Statement from Sociology, Criminal Justice Studies, and Anthropology

The faculty of the Bellarmine University Program in Criminal Justice Studies, Sociology, and Anthropology, and the minor in African and African American Diaspora Studies, join millions of Americans in expressing our collective sorrow and outrage at the recent murders of Ahmaud Aubrey, George Floyd, Breonna Taylor, and David McAtee. We recognize their deaths not as singular occurrences, but as interconnected events produced by the historic and continued systemic racism and violence directed against Black Americans. We further recognize that silence and inaction make us all complicit in the reproduction of racial inequality, and therefore, wish to add our voices to those condemning police violence, white supremacy, and racial injustice everywhere. 

We must speak out as faculty who teach, research, and engage with our communities on issues of racial inequality in social institutions, especially the criminal justice system. We appreciate the critical role we play in educating students who go on to become community leaders, social workers, teachers, and police officers—professionals whose lives are in the trenches, where inequality fouls the system and limits the potential of countless individuals. In this historic sociopolitical moment, we reaffirm our professional and personal commitments to understanding, exposing, and addressing injustices of any nature at the individual and institutional levels.

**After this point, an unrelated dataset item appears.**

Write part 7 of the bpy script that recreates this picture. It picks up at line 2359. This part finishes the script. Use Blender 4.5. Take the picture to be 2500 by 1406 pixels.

We reaffirm our commitment to inclusive classrooms, and to the production of knowledge that unsettles historical “certainties” about class, gender, race and other intersecting systems of oppression. 

We appreciate the leadership of Dr. Susan Donovan, whose statement on these events challenged us to do better. We also appreciate the leadership of Dr. Donald Mitchell, our new Chief Diversity Officer, as well as the leadership of Joe Frazier and Emily Dixon in the Office of Identity and Inclusion (OII). We are inspired by activism on our campus and in the broader community. Our students, faculty, and staff are among those out in the streets doing the work that can force change. Likewise, alongside OII, our students organized a campus-wide supply drive for local activists and protestors. 

As a program, we strengthen our resolve to teach, do research, and act in ways that move us toward equity and justice in this city and beyond. Further, we call on the entire Bellarmine community to do the same: may we all recognize our responsibility to root out racism wherever it is embedded and to do the work of educating ourselves, reflecting, and moving forward with care, fervor, and purpose.